Tesco’s application offers nothing to counter this problem – all wording in the application is their standard wording, demonstrating that the applicant has taken no account of the circumstances in this location.

In 2010 the Police objected to the license application by Tesco at this premises because of the risks to the public. I hope they will do so again.

3) Public safety

Stokes Croft and Cheltenham Road are already not the safest places to be at night, because of the level of alcohol abuse that takes place in the area.

[Add your own story of a scary/dangerous experience you or your friends have had on the road as a result of the availability of cheap alcohol from off-licenses in the area.]

4) Prevention of public nuisance

Aside from issues where public safety and public nuisance cross over, there are causes of public nuisance that will be exacerbated by another off-license in this area.

‘Pre-loading’ is a common phenomenon where people buy cheap alcohol from a retailer like Tesco, get very drunk at home or in public spaces, and then go out into bars, pubs and restaurants. This is done to save the individual money, but it has a detrimental effect on other local businesses and their customers. For instance, Canteen, a popular bar/restaurant nearby, had strong objections to the licence application in 2010 on the basis that they already have frequent problems with customers who have ‘pre-loaded’ on cheap supermarket booze. This creates an unpleasant atmosphere for other customers and encourages the drinking of alcohol by those who would not normally want to drink much but who feel uncomfortable in these venues unless under the influence of alcohol.

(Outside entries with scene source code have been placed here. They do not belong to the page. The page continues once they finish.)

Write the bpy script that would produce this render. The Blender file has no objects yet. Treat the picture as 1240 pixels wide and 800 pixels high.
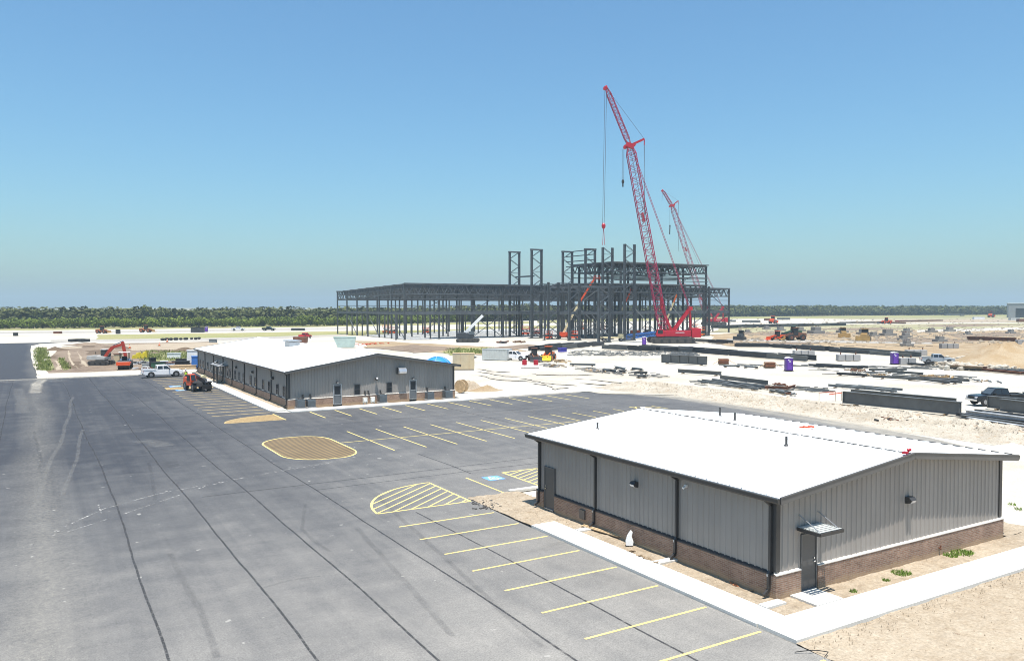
import bpy, bmesh, math, random
import numpy as np
from mathutils import Vector, Matrix
from mathutils.geometry import tessellate_polygon
random.seed(7); rng = np.random.default_rng(11)
S = bpy.context.scene; COL = S.collection; PI = math.pi
# ------------------------------------------------------------------ camera, world, sun, exposure
H, FPX, CX, CY = 10.7, 967.0, 620.0, 400.0
YAW, PITCH = math.atan(580/967), math.atan(29/967)
cam = bpy.data.cameras.new('camera'); camo = bpy.data.objects.new('camera', cam); COL.objects.link(camo)
cam.sensor_width = 36; cam.lens = 36*FPX/1240; cam.clip_end = 30000; cam.clip_start = .5
camo.location = (0, 0, H); camo.rotation_euler = (PI/2-PITCH, 0, -YAW)
S.camera = camo
SUN = Vector((-.09, -.215, 1)).normalized()
W = bpy.data.worlds.new('World'); S.world = W; W.use_nodes = True
nt = W.node_tree; bg = nt.nodes['Background']
sky = nt.nodes.new('ShaderNodeTexSky'); sky.sky_type = 'NISHITA'; sky.sun_disc = False
sky.sun_elevation = math.asin(SUN.z); sky.sun_rotation = math.atan2(SUN.x, SUN.y)
sky.air_density = 1.3; sky.dust_density = 1.0; sky.ozone_density = 10.0; sky.altitude = 0
wb = nt.nodes.new('ShaderNodeMix'); wb.data_type = 'RGBA'; wb.blend_type = 'MULTIPLY'; wb.inputs[0].default_value = 1; wb.inputs[7].default_value = (.84, 1.03, .99, 1)   # the camera's slightly cool white balance
nt.links.new(sky.outputs[0], wb.inputs[6]); nt.links.new(wb.outputs[2], bg.inputs[0]); bg.inputs[1].default_value = 0.078
sl = bpy.data.lights.new('sun', 'SUN'); sl.energy = 3.9; sl.angle = math.radians(.5); sl.color = (1, .955, .89)
so = bpy.data.objects.new('sun', sl); COL.objects.link(so); so.location = (0, 0, 200)
so.rotation_euler = SUN.to_track_quat('Z', 'Y').to_euler()
V = S.view_settings; V.view_transform = 'Standard'; V.look = 'None'; V.gamma = 1; V.use_curve_mapping = False
V.exposure = 1.0
S.cycles.filter_width = 1.0; S.cycles.max_bounces = 6; S.cycles.volume_bounces = 0

# ------------------------------------------------------------------ measuring: a pixel of the photograph -> the point of the place it shows
_f = Vector((math.sin(YAW)*math.cos(PITCH), math.cos(YAW)*math.cos(PITCH), -math.sin(PITCH)))
_r = Vector((math.cos(YAW), -math.sin(YAW), 0)); _u = _r.cross(_f)
def G(px, py, z=0.0):
    d = _f*FPX+_r*(px-CX)-_u*(py-CY); t = (z-H)/d.z
    return Vector((d.x*t, d.y*t, z))
def depth(p): return (Vector(p)-Vector((0, 0, H))).dot(_f)
def mpp(p): return depth(p)/FPX            # metres per photo pixel at p

# ------------------------------------------------------------------ materials
MATS = {}
def nodes(name):
    m = bpy.data.materials.new(name); m.use_nodes = True
    t = m.node_tree; return m, t, t.nodes['Principled BSDF'], t.nodes, t.links
def N(t, typ, **kw):
    n = t.nodes.new(typ)
    for k, v in kw.items():
        if k in ('operation', 'blend_type', 'data_type', 'noise_dimensions', 'interpolation_type', 'clamp'): setattr(n, k, v)
        else: n.inputs[k].default_value = v
    return n
def ramp(t, src, stops):
    r = t.nodes.new('ShaderNodeValToRGB'); e = r.color_ramp.elements
    while len(e) < len(stops): e.new(.5)
    for k, (p, c) in enumerate(stops):
        e[k].position = p; e[k].color = (c, c, c, 1) if isinstance(c, (int, float)) else (*c, 1)
    t.links.new(src, r.inputs[0]); return r
def mixc(t, fac, a, b, blend='MIX'):
    m = t.nodes.new('ShaderNodeMix'); m.data_type = 'RGBA'; m.blend_type = blend
    for s, v in ((0, fac), (6, a), (7, b)):
        if hasattr(v, 'type') and not isinstance(v, (tuple, list)): t.links.new(v, m.inputs[s])
        else: m.inputs[s].default_value = v if s == 0 else (*v, 1)
    return m.outputs[2]
def noise(t, vec, scale, detail=4, rough=.55, dist=0):
    n = t.nodes.new('ShaderNodeTexNoise'); n.inputs['Scale'].default_value = scale; n.inputs['Detail'].default_value = detail
    n.inputs['Roughness'].default_value = rough; n.inputs['Distortion'].default_value = dist
    t.links.new(vec, n.inputs['Vector']); return n.outputs['Fac']
def scaled(t, vec, s, rot=0):
    m = t.nodes.new('ShaderNodeMapping'); m.inputs['Scale'].default_value = s; m.inputs['Rotation'].default_value = (0, 0, rot)
    t.links.new(vec, m.inputs['Vector']); return m.outputs[0]
def math_(t, op, a, b=None, clamp=False):
    m = t.nodes.new('ShaderNodeMath'); m.operation = op; m.use_clamp = clamp
    for i, v in enumerate((a, b)):
        if v is None: continue
        if hasattr(v, 'type'): t.links.new(v, m.inputs[i])
        else: m.inputs[i].default_value = v
    return m.outputs[0]
def wpos(t): return t.nodes.new('ShaderNodeNewGeometry').outputs['Position']
def bump(t, p, h, dist, strength=1.0):
    b = t.nodes.new('ShaderNodeBump'); b.inputs['Distance'].default_value = dist; b.inputs['Strength'].default_value = strength
    t.links.new(h, b.inputs['Height']); t.links.new(b.outputs[0], p.inputs['Normal'])
def M(name, col, rough=.55, metal=0.0, var=.18, scale=1.2, alpha=None, tint=None):
    """painted or plain surface with uneven wear in its colour"""
    if name in MATS: return MATS[name]
    m, t, p, n, l = nodes(name); pos = wpos(t)
    f = noise(t, pos, scale, 5, .6)
    dark = tuple(c*(1-var) for c in col); light = tuple(min(1, c*(1+var)) for c in (tint or col))
    r = ramp(t, f, [(.3, dark), (.72, light)])
    l.new(r.outputs[0], p.inputs['Base Color']); p.inputs['Roughness'].default_value = rough; p.inputs['Metallic'].default_value = metal
    MATS[name] = m; return m
def glass(name='window_glass', col=(.02, .025, .03)):
    if name in MATS: return MATS[name]
    m, t, p, n, l = nodes(name); p.inputs['Base Color'].default_value = (*col, 1); p.inputs['Roughness'].default_value = .08
    f = noise(t, wpos(t), .7, 2); r = ramp(t, f, [(.3, .05), (.8, .14)]); l.new(r.outputs[0], p.inputs['Roughness'])
    MATS[name] = m; return m
def ground_mat(name, c1, c2, c3, s1=.12, s2=1.7, bumpd=.04, speck=None, stretch=None, fine=9.0):
    m, t, p, n, l = nodes(name); pos = wpos(t); v = scaled(t, pos, stretch) if stretch else pos
    a = ramp(t, noise(t, v, s1, 6, .62, .4), [(.36, 0), (.64, 1)]).outputs[0]
    b = ramp(t, noise(t, v, s2, 6, .65), [(.35, 0), (.7, 1)]).outputs[0]
    c = mixc(t, a, c1, c2); c = mixc(t, math_(t, 'MULTIPLY', b, .6), c, c3)
    fn = noise(t, pos, fine, 4, .7)
    c = mixc(t, 1.0, c, ramp(t, fn, [(.3, (.72, .72, .72)), (.68, (1.12, 1.12, 1.12))]).outputs[0], 'MULTIPLY')
    if speck:
        sp = ramp(t, noise(t, pos, speck[0], 3, .6), [(speck[1], 0), (speck[1]+.05, 1)]).outputs[0]; c = mixc(t, sp, c, speck[2])
    l.new(c, p.inputs['Base Color']); p.inputs['Roughness'].default_value = .95; p.inputs['Specular IOR Level'].default_value = .15
    h = math_(t, 'ADD', math_(t, 'MULTIPLY', noise(t, pos, s2*1.3, 6, .6), 1.0), math_(t, 'MULTIPLY', fn, .35))
    bump(t, p, h, bumpd); MATS[name] = m; return m
CALICHE = ground_mat('caliche', (.57, .54, .475), (.435, .385, .305), (.52, .48, .41), .045, .8, .05, (2.2, .66, (.30, .26, .20)))
DIRT = ground_mat('bare_dirt', (.40, .325, .235), (.29, .225, .155), (.49, .42, .325), .25, 2.4, .09, (5.0, .66, (.22, .16, .11)))
FILL = ground_mat('tan_fill', (.36, .26, .15), (.255, .17, .09), (.46, .39, .29), .045, .35, .2, (1.1, .67, (.28, .21, .14)))
BROWN = ground_mat('brown_field', (.235, .175, .125), (.15, .105, .075), (.36, .29, .22), .09, .55, .2, (.9, .64, (.19, .14, .10)))
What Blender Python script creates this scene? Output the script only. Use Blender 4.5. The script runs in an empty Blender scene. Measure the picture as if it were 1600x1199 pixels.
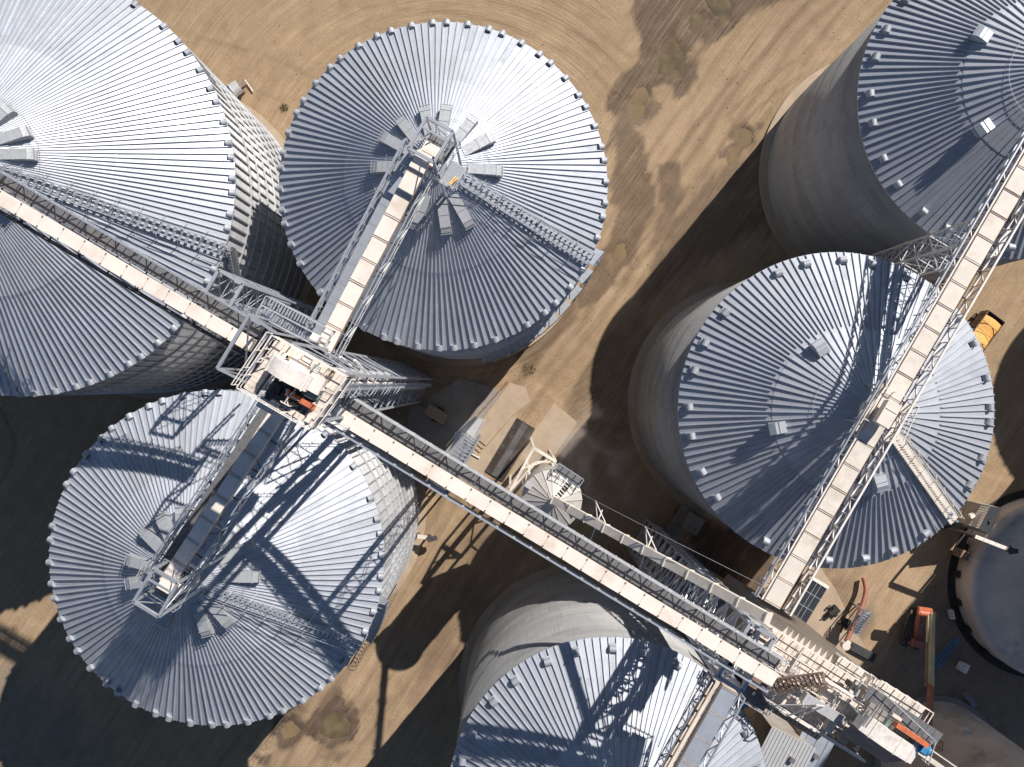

A nuisance would also be caused by litter from the Tesco store. This stretch of road is already plagued with discarded cans and broken glass, presenting a danger to pedestrians and cyclists who use the road. Bottles and cans of alcoholic drinks are a common type of litter in the area, so another off-licence is likely to add to this problem.

5) Protection of children from harm

Dolphin School is only 150 metres away from this Tesco store, and Colston’s Girls School is 300 metres away. Cotham School is also nearby. Hundreds of schoolkids walk past and shop at this the Tesco every day. The ‘Think 25’ initiative is helpful but is not perfect. I am worried that school children will be regularly exposed to adverts for cheap alcohol on their way to and from school, and may be tempted to buy some or ask friends to buy for them.